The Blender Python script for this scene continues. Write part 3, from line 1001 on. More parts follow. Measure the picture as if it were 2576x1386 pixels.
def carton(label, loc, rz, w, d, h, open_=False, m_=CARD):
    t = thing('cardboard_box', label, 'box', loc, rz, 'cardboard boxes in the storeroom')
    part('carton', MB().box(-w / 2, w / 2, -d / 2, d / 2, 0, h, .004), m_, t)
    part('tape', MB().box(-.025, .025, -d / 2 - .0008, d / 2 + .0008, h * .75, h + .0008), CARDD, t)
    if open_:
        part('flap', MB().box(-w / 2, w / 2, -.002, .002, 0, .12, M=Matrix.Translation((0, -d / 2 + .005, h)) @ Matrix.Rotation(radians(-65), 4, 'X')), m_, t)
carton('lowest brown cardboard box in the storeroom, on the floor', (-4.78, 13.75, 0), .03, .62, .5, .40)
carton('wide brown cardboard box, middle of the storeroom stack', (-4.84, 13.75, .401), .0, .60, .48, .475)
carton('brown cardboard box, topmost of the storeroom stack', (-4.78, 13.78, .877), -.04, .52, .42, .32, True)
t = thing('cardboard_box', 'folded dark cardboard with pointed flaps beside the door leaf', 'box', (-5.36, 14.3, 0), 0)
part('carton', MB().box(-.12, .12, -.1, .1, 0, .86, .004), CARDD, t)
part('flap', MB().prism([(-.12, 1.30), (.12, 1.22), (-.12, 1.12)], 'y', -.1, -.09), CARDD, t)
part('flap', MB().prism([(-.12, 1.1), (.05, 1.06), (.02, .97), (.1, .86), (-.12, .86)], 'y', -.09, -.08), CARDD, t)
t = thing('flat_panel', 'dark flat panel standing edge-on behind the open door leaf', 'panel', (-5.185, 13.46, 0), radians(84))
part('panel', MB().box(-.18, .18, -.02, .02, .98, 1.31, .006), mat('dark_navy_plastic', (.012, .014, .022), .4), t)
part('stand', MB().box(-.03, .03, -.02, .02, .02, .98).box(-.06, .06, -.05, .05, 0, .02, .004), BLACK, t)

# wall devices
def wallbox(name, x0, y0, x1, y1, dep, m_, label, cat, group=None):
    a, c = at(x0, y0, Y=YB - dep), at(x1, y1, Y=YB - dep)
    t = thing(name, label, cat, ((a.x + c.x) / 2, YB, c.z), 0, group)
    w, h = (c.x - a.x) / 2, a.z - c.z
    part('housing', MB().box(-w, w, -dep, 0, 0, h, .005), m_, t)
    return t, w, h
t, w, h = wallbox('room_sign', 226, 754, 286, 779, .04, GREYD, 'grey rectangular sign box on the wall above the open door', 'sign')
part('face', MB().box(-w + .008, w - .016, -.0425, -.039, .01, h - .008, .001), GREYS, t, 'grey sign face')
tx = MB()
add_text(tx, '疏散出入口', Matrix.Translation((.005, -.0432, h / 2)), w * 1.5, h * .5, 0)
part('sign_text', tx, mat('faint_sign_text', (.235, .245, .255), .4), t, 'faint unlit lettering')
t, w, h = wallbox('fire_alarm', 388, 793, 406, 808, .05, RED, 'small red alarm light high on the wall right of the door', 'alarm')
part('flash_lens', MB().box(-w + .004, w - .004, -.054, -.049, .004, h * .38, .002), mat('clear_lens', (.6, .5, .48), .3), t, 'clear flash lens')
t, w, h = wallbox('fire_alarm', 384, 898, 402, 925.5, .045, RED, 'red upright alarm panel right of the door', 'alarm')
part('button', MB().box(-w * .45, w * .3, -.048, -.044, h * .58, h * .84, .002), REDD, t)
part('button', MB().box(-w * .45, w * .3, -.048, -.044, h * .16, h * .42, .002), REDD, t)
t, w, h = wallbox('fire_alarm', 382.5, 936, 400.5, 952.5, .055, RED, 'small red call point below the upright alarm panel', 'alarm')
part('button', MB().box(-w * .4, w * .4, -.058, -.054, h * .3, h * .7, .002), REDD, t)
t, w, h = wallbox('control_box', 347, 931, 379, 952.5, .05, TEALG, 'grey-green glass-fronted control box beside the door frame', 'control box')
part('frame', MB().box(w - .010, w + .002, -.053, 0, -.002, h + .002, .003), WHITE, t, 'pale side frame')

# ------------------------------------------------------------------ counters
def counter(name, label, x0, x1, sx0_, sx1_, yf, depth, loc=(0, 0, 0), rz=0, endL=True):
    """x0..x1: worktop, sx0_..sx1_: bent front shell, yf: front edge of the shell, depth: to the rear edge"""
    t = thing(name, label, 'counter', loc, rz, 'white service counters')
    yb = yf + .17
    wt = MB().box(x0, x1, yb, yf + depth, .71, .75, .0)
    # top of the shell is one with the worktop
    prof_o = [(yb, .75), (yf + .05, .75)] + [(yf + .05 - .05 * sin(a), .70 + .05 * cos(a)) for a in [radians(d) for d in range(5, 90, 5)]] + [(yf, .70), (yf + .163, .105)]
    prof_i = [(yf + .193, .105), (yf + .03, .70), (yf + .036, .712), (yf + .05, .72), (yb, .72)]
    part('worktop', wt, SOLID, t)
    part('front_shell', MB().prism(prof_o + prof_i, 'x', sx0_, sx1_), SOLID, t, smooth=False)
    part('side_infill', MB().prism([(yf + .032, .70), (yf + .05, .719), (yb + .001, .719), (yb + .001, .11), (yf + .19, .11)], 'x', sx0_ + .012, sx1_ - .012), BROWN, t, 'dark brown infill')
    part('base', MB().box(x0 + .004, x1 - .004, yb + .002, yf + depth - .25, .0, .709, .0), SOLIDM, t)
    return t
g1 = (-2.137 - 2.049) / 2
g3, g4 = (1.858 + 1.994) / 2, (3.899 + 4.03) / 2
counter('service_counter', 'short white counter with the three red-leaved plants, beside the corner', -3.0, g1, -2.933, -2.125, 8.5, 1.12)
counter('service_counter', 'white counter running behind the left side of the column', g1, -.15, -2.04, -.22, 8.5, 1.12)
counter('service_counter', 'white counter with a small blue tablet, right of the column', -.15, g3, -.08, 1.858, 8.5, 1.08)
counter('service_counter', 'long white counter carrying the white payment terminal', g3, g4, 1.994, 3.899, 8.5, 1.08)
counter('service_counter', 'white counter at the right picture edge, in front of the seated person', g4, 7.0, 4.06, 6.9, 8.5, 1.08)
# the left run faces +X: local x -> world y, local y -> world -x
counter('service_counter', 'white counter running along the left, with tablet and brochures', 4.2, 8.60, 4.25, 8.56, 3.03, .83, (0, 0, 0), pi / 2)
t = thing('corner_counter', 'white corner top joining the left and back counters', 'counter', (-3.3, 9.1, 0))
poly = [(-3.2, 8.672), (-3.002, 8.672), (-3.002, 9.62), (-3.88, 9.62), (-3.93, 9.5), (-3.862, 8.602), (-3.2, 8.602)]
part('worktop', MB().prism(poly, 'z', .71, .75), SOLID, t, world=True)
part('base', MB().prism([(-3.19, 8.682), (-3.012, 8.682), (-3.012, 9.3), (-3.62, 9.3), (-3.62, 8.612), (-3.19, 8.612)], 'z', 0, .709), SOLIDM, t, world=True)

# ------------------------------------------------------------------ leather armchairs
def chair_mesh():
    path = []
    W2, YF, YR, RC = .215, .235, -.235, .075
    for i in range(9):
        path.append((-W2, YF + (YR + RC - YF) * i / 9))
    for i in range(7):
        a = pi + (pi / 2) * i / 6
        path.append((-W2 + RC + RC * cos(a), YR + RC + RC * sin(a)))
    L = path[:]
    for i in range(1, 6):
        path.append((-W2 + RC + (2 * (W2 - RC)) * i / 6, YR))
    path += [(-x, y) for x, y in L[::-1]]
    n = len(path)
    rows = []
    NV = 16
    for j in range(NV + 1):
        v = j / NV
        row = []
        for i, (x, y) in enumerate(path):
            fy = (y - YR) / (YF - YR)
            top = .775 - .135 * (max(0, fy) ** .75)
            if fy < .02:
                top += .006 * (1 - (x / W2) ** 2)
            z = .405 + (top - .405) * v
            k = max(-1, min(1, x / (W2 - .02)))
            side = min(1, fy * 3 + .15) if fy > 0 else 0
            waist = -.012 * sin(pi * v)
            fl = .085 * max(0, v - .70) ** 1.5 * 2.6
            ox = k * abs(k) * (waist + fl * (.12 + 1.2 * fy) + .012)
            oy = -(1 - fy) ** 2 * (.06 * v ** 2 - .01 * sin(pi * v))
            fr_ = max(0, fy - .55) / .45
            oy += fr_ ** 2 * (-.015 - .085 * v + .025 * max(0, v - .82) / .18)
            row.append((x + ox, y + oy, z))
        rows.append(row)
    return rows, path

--

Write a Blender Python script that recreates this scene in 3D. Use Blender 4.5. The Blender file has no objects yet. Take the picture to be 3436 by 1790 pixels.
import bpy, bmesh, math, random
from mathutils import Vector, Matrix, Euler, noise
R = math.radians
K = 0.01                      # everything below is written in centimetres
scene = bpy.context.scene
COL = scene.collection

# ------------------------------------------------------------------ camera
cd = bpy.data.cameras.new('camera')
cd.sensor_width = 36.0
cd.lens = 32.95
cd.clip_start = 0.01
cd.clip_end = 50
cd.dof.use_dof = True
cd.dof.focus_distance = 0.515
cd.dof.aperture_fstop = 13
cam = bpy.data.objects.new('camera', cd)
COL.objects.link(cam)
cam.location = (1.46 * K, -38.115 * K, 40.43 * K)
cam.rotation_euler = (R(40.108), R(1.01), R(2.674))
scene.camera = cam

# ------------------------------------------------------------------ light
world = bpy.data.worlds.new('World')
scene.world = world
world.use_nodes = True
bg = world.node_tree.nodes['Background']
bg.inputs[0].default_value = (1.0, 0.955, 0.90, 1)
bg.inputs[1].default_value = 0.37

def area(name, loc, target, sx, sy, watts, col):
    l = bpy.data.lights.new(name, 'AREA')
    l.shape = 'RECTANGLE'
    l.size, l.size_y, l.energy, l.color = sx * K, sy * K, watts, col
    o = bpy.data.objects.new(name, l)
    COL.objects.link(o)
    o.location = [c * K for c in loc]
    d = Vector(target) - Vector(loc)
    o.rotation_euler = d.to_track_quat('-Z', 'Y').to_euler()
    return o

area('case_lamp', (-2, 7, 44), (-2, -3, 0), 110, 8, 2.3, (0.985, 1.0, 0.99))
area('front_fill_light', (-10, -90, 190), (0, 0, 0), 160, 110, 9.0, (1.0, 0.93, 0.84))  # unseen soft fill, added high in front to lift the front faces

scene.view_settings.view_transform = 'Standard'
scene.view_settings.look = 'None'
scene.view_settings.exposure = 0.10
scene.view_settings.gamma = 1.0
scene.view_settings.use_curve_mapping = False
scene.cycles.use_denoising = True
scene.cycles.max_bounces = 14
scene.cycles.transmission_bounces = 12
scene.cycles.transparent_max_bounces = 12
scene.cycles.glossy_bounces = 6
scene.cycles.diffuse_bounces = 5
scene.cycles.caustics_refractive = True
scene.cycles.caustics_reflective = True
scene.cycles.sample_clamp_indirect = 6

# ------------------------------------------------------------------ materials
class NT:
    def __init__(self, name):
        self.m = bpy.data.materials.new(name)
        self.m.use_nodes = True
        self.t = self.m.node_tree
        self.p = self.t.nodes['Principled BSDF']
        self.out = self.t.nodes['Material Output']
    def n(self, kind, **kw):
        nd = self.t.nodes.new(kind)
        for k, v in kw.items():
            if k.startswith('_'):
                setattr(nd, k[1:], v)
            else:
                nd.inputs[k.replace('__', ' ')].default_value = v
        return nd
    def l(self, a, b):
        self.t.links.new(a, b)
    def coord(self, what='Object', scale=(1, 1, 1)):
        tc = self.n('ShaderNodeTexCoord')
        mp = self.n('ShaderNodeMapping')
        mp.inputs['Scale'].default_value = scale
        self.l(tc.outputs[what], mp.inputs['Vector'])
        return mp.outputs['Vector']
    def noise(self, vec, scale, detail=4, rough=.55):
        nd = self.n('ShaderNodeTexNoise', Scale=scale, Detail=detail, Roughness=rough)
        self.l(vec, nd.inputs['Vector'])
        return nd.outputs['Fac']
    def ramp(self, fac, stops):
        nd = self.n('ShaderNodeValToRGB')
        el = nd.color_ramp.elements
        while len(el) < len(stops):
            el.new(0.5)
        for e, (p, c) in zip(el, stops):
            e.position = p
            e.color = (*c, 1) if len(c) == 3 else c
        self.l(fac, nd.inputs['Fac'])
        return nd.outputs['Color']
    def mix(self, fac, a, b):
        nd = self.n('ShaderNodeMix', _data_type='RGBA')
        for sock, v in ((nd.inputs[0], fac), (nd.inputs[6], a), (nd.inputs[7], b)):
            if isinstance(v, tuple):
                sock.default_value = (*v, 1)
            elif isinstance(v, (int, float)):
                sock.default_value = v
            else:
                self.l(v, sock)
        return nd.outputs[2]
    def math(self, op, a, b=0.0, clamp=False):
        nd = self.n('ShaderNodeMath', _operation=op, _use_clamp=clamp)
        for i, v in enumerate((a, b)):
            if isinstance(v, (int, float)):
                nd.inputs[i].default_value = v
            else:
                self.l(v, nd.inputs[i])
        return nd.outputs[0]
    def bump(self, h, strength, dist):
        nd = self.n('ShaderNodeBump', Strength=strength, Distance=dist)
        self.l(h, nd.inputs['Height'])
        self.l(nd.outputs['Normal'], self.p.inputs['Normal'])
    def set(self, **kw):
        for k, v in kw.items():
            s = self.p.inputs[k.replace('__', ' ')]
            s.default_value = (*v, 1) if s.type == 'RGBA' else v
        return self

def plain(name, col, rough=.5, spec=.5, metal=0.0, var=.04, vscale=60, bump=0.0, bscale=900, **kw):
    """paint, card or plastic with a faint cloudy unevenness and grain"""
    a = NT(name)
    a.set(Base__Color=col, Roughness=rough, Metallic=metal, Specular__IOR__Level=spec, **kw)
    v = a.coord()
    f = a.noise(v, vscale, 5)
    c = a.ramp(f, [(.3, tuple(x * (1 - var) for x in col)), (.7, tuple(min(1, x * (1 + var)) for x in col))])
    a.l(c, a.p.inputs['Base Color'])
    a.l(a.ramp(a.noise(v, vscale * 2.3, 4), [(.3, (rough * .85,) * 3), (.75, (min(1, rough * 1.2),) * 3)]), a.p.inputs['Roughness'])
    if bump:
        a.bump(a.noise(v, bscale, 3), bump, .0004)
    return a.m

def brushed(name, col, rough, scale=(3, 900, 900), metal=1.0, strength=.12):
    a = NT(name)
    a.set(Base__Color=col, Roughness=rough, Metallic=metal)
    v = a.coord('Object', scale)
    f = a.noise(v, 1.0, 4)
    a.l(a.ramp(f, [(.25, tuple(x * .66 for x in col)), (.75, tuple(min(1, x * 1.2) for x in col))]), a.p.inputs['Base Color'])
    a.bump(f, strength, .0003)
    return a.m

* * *

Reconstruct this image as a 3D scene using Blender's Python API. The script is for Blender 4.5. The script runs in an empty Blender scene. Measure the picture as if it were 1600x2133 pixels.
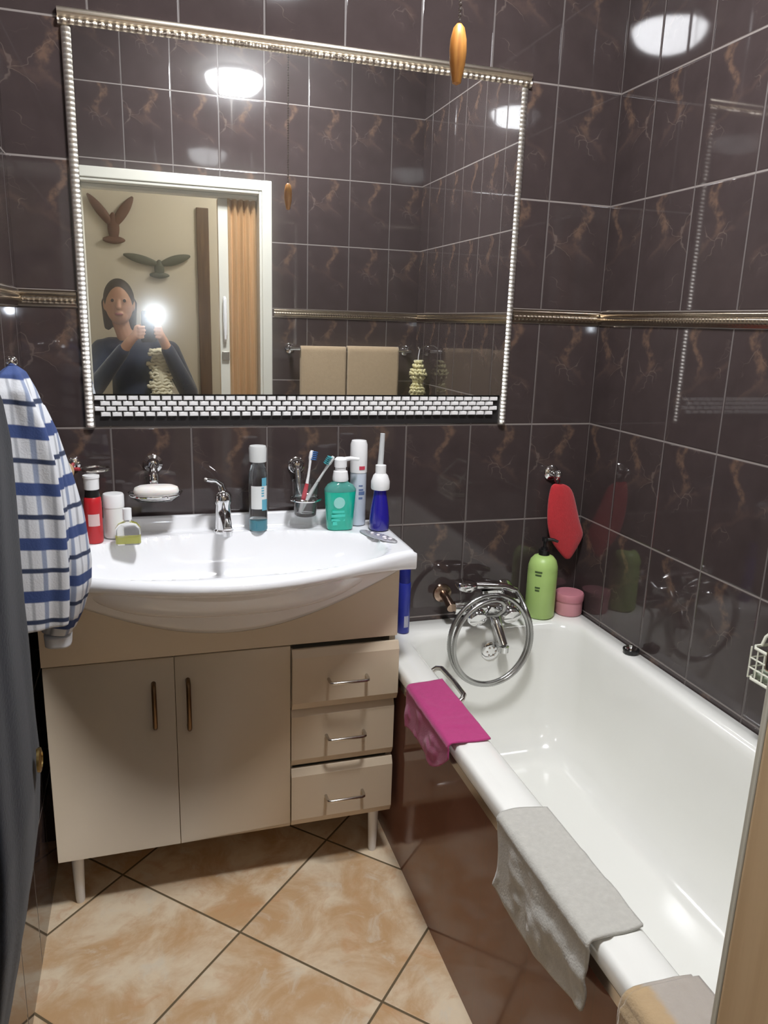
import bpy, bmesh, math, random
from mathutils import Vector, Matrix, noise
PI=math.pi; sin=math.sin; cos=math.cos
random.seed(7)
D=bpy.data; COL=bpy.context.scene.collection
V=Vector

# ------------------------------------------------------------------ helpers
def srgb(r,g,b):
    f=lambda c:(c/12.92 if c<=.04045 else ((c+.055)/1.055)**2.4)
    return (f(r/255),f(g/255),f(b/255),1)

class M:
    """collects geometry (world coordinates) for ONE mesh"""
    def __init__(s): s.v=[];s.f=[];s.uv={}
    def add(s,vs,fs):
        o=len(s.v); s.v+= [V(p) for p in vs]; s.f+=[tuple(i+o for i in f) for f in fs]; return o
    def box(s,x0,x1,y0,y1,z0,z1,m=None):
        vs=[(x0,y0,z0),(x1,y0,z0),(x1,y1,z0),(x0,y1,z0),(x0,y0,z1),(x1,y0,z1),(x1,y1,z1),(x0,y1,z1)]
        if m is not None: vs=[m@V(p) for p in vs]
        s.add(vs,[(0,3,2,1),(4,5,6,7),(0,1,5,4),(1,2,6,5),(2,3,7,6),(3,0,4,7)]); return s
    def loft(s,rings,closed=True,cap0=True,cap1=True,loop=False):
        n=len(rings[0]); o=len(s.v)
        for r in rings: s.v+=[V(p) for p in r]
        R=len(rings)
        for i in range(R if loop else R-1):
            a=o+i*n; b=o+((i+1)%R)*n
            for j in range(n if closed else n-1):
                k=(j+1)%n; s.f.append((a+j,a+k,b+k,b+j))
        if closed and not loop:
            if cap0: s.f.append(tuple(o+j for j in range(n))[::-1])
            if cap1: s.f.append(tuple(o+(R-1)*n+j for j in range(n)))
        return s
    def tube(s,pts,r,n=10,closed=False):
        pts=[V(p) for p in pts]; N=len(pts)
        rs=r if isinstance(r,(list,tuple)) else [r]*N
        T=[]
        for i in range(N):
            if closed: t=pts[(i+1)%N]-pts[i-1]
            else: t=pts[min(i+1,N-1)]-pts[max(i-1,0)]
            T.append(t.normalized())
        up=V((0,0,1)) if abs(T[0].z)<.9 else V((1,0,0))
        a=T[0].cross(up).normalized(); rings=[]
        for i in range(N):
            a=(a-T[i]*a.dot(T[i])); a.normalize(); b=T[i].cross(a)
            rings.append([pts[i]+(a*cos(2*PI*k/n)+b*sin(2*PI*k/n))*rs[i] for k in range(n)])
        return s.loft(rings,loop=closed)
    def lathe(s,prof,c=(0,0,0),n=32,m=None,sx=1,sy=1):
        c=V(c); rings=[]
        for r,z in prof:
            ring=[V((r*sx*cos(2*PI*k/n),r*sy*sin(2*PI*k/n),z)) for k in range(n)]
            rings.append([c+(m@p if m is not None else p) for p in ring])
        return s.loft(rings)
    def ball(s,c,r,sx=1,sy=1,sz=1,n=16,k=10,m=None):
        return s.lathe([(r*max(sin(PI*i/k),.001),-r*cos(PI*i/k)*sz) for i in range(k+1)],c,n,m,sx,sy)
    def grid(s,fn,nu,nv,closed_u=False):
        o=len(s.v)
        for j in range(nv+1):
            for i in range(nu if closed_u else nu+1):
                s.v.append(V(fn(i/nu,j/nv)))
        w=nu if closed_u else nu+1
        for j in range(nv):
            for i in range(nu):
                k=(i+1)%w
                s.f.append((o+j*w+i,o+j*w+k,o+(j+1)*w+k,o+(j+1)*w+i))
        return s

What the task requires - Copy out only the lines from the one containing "Reconstruct this image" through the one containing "return (f(r/255),f(g/255),f(b/255),1)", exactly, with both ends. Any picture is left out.

Response -
Reconstruct this image as a 3D scene using Blender's Python API. The script is for Blender 4.5. The script runs in an empty Blender scene. Measure the picture as if it were 1600x2133 pixels.
import bpy, bmesh, math, random
from mathutils import Vector, Matrix, noise
PI=math.pi; sin=math.sin; cos=math.cos
random.seed(7)
D=bpy.data; COL=bpy.context.scene.collection
V=Vector

# ------------------------------------------------------------------ helpers
def srgb(r,g,b):
    f=lambda c:(c/12.92 if c<=.04045 else ((c+.055)/1.055)**2.4)
    return (f(r/255),f(g/255),f(b/255),1)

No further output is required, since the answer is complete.